*** COLLECTED MATERIAL ***

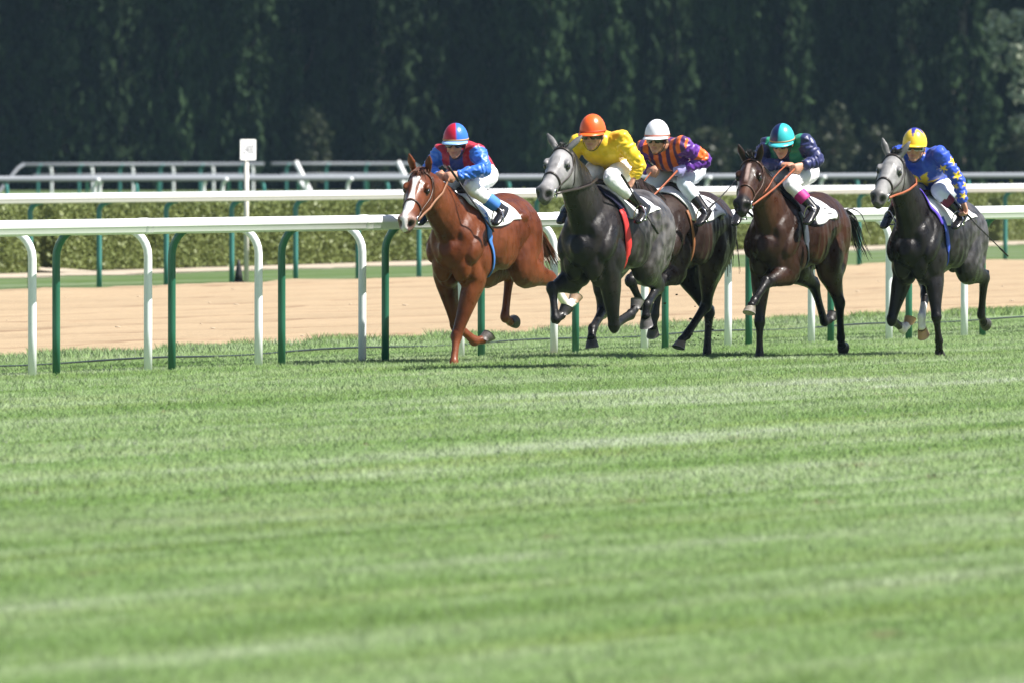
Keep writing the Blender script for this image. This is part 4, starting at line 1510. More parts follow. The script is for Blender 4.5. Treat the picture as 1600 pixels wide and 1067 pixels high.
def ribbon(name, pts, nrms, width, thick, material, parent, closed=False):
    """flat strap laid along surface points"""
    pts = [np.array(p) for p in pts]
    m = len(pts)
    v, f = [], []
    for i in range(m):
        a = pts[(i - 1) % m] if (closed or i > 0) else pts[0]
        b = pts[(i + 1) % m] if (closed or i < m - 1) else pts[-1]
        t = b - a
        t /= np.linalg.norm(t) + 1e-9
        n = np.array(nrms[i]); n = n / (np.linalg.norm(n) + 1e-9)
        w = np.cross(t, n)
        w /= np.linalg.norm(w) + 1e-9
        for sw, sn in ((-1, 0), (1, 0), (1, 1), (-1, 1)):
            v.append(pts[i] + w * sw * width / 2 + n * sn * thick)
    R = m if closed else m - 1
    for i in range(R):
        j = (i + 1) % m
        for k in range(4):
            f.append((i * 4 + k, i * 4 + (k + 1) % 4, j * 4 + (k + 1) % 4, j * 4 + k))
    if not closed:
        f += [(3, 2, 1, 0), tuple((m - 1) * 4 + k for k in range(4))]
    return new_obj(name, v, f, material, parent, True)


def cast(h, frm, to, off=0.004):
    d = Vector(to) - Vector(frm)
    L = d.length
    loc, nr, idx, dist = h.bvh.ray_cast(Vector(frm), d / L, L * 1.5)
    if loc is None:
        return np.array(to), np.array(-d / L)
    if nr.dot(d) > 0:
        nr = -nr
    return np.array(loc) + np.array(nr) * off, np.array(nr)


def head_path(h, pts, off=0.004):
    """surface points for a strap on the head: each given as (x, y, z) direction outward in the head's frame"""
    P, Q = [], []
    for (x, y, z) in pts:
        ax = h.XH((x, 0, -0.10))
        o = h.XH((x, y * 3, -0.10 + (z + 0.10) * 3))
        p, n = cast(h, o, ax, off)
        P.append(p); Q.append(n)
    return P, Q


def dense(pts, k=5):
    out = []
    for a, b in zip(pts[:-1], pts[1:]):
        for i in range(k):
            t = i / k
            out.append(tuple(np.array(a) * (1 - t) + np.array(b) * t))
    out.append(tuple(pts[-1]))
    return out


def make_bridle(h, c):
    r = empty('bridle', h.root.location, YAW)
    tag(r, c['bridle_label'], 'bridle', 'race bridles')
    M = c['bridle_mat']
    # noseband: ring round the face
    ring = [(0.37, 0.1 * math.cos(t), -0.10 + 0.12 * math.sin(t)) for t in np.linspace(0, 2 * math.pi, 25)[:-1]]
    P, Q = head_path(h, ring)
    ribbon('noseband', P, Q, 0.017, 0.006, M, r, True)
    # browband and headpiece
    ring = [(0.045, 0.12 * math.cos(t), -0.06 + 0.14 * math.sin(t)) for t in np.linspace(-0.15, math.pi + 0.15, 17)]
    P, Q = head_path(h, ring)
    ribbon('browband', P, Q, 0.017, 0.006, M, r)
    for g in (1, -1):
        P, Q = head_path(h, dense([(0.03, g * 0.12, 0.0), (0.10, g * 0.12, -0.10), (0.24, g * 0.12, -0.13), (0.37, g * 0.10, -0.13), (0.47, g * 0.08, -0.14)], 4))
        ribbon('cheek_strap', P, Q, 0.014, 0.006, M, r)
        P, Q = head_path(h, dense([(0.01, g * 0.12, -0.02), (0.06, g * 0.12, -0.14), (0.12, g * 0.10, -0.28)], 4))
        ribbon('throat_strap', P, Q, 0.014, 0.005, M, r)
        # bit ring
        cpt = np.array(head_path(h, [(0.475, g * 0.08, -0.145)], 0.010)[0][0])
        ax = h.RH @ np.array((0, g, 0.1))
        e1 = h.RH @ np.array((1, 0, 0)); e2 = h.RH @ np.array((0, 0, 1))
        mb = MB()
        mb.tube([cpt + 0.034 * (math.cos(t) * e1 + math.sin(t) * e2) for t in np.linspace(0, 2 * math.pi, 15)], 0.007, 6)
        mb.build('bit_ring', M_STEEL, r)
        # rein to the hand
        hand = np.array(c['rein_to'][0 if g == 1 else 1])
        mid = c.get('rein_mid', {}).get(g)
        pts = [cpt] + ([np.array(mid)] if mid is not None else []) + [hand]
        q = []
        for a, b in zip(pts[:-1], pts[1:]):
            for k in range(6):
                t = k / 6
                q.append(a * (1 - t) + b * t + np.array((0, 0, -0.02 * math.sin(math.pi * t))))
        q.append(pts[-1])
        # keep the rein outside the neck
        fixed = []
        for p in q:
            loc, nr, i_, d_ = h.bvh.find_nearest(Vector(p))
            if loc is not None and (Vector(p) - loc).dot(nr) < 0.012:
                p = np.array(loc + nr * 0.014)
            fixed.append(p)
        nn = [np.array((0.2, g * 1.0, 0.3))] * len(fixed)
        ribbon('rein', fixed, nn, c.get('rein_w', 0.018), 0.007, c['rein_mat'], r)
    return r


def make_saddle(h, c):
    s = h.c['s']
    r = empty('racing_saddle', h.root.location, YAW)
    tag(r, c['saddle_label'], 'saddle', 'race saddles with number cloths')
    x0, x1 = c['cloth']
    drop = c['drop']
    nx, na = 22, 41
    outer, inner = [], []
    colr = []
    zc = 1.16 * s
    for i in range(nx):
        u = i / (nx - 1)
        for k in range(na):
            w = (k / (na - 1)) * 2 - 1
            ang = w * drop * (0.86 + 0.14 * math.sin(math.pi * min(1, u * 1.15 + 0.1)))
            x = x0 + (x1 - x0) * u - 0.10 * abs(w) ** 1.5 * c.get('sweep', 1.0) + 0.012 * math.sin(7 * w)
            o = np.array((x, 1.2 * math.sin(ang), zc + 1.2 * math.cos(ang)))
            p, n = cast(h, o, (x, 0, zc), 0.016 + 0.006 * math.sin(9 * u + 4 * w))
            outer.append(p); inner.append(p - n * 0.010)
            colr.append(c['cloth_col'](u, w))
    v = outer + inner
    K = nx * na
    f = []
    for i in range(nx - 1):
        for k in range(na - 1):
            a = i * na + k
            f.append((a, a + 1, a + na + 1, a + na))
            f.append((K + a, K + a + na, K + a + na + 1, K + a + 1))
    edge = [k for k in range(na)] + [i * na + na - 1 for i in range(1, nx)] + [(nx - 1) * na + k for k in range(na - 2, -1, -1)] + [i * na for i in range(nx - 2, 0, -1)]
    for a, b in zip(edge, edge[1:] + edge[:1]):
        f.append((b, a, K + a, K + b))
    o = new_obj('saddle_cloth', v, f, M_CLOTH, r, True)
    set_col(o.data, np.array(colr + colr))
    # small racing seat
    xs = (x0 + x1) / 2 + 0.06
    pts = []
    for dx, a, b, dz in ((0.14, 0.05, 0.028, 0.035), (0.06, 0.09, 0.026, 0.022), (-0.06, 0.11, 0.026, 0.018), (-0.16, 0.10, 0.03, 0.04)):
        p, n = cast(h, (xs + dx, 0, 2.2), (xs + dx, 0, 1.0), dz)
        pts.append((p, a, b))
    mb = MB()
    mb.loft(pts, (0, 1, 0), 14)
    mb.build('seat', M_DARKL, r)
    # girth
    gx = c['girth_x']
    P, Q = [], []
    for t in np.linspace(math.radians(48), math.radians(312), 37):
        x = gx + c.get('girth_slant', 0.06) * math.cos(t)
        p, n = cast(h, (x, 0.46 * s * math.sin(t), zc + (0.43 * s if math.cos(t) < 0 else 0.6 * s) * math.cos(t)), (x, 0, zc), 0.006)
        P.append(p); Q.append(n)
    ribbon('girth', P, Q, c.get('girth_w', 0.072), 0.010, c['girth_mat'], r)
    # stirrups
    for g, an in ((1, c['ankL']), (-1, c['ankR'])):
        an = np.array(an)
        ball = np.array(c['toe'][0 if g == 1 else 1]) * 0.55 + an * 0.45 + np.array((0.0, 0, -0.052))
        top = np.array((xs + 0.02, g * 0.20, zc + 0.24 * s))
        pt, n = cast(h, (xs + .02, g * 1.0, zc + 0.30 * s), (xs + .02, 0, zc + .1 * s), 0.02)
        mb = MB()
        w = 0.052
        arch = [ball + np.array((0, w * math.cos(t), 0.115 * math.sin(t))) for t in np.linspace(0, math.pi, 11)]
        mb.tube(arch, 0.006, 6)
        mb.box(ball, (0.05, 2 * w, 0.010))
        mb.build('stirrup_iron', M_STEEL, r)
        tp = ball + np.array((0, 0, 0.118))
        q = [pt * (1 - t) + tp * t for t in np.linspace(0, 1, 8)]
        fx = []
        for p in q:
            loc, nr, i_, d_ = h.bvh.find_nearest(Vector(p))
            if (Vector(p) - loc).dot(nr) < 0.02:
                p = np.array(loc + nr * 0.022)
            fx.append(p)
        ribbon('stirrup_leather', fx, [np.array((0, g, 0.2))] * len(fx), 0.022, 0.005, M_DARKL, r)
    return r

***

▶ DIRECTIVE
Repeat only the lines from the beginning of the material through the line containing "return new_obj(name, v, f, material, parent, True)", both ends kept, leaving pictures out.

▶ THE REPLY
Keep writing the Blender script for this image. This is part 4, starting at line 1510. More parts follow. The script is for Blender 4.5. Treat the picture as 1600 pixels wide and 1067 pixels high.
def ribbon(name, pts, nrms, width, thick, material, parent, closed=False):
    """flat strap laid along surface points"""
    pts = [np.array(p) for p in pts]
    m = len(pts)
    v, f = [], []
    for i in range(m):
        a = pts[(i - 1) % m] if (closed or i > 0) else pts[0]
        b = pts[(i + 1) % m] if (closed or i < m - 1) else pts[-1]
        t = b - a
        t /= np.linalg.norm(t) + 1e-9
        n = np.array(nrms[i]); n = n / (np.linalg.norm(n) + 1e-9)
        w = np.cross(t, n)
        w /= np.linalg.norm(w) + 1e-9
        for sw, sn in ((-1, 0), (1, 0), (1, 1), (-1, 1)):
            v.append(pts[i] + w * sw * width / 2 + n * sn * thick)
    R = m if closed else m - 1
    for i in range(R):
        j = (i + 1) % m
        for k in range(4):
            f.append((i * 4 + k, i * 4 + (k + 1) % 4, j * 4 + (k + 1) % 4, j * 4 + k))
    if not closed:
        f += [(3, 2, 1, 0), tuple((m - 1) * 4 + k for k in range(4))]
    return new_obj(name, v, f, material, parent, True)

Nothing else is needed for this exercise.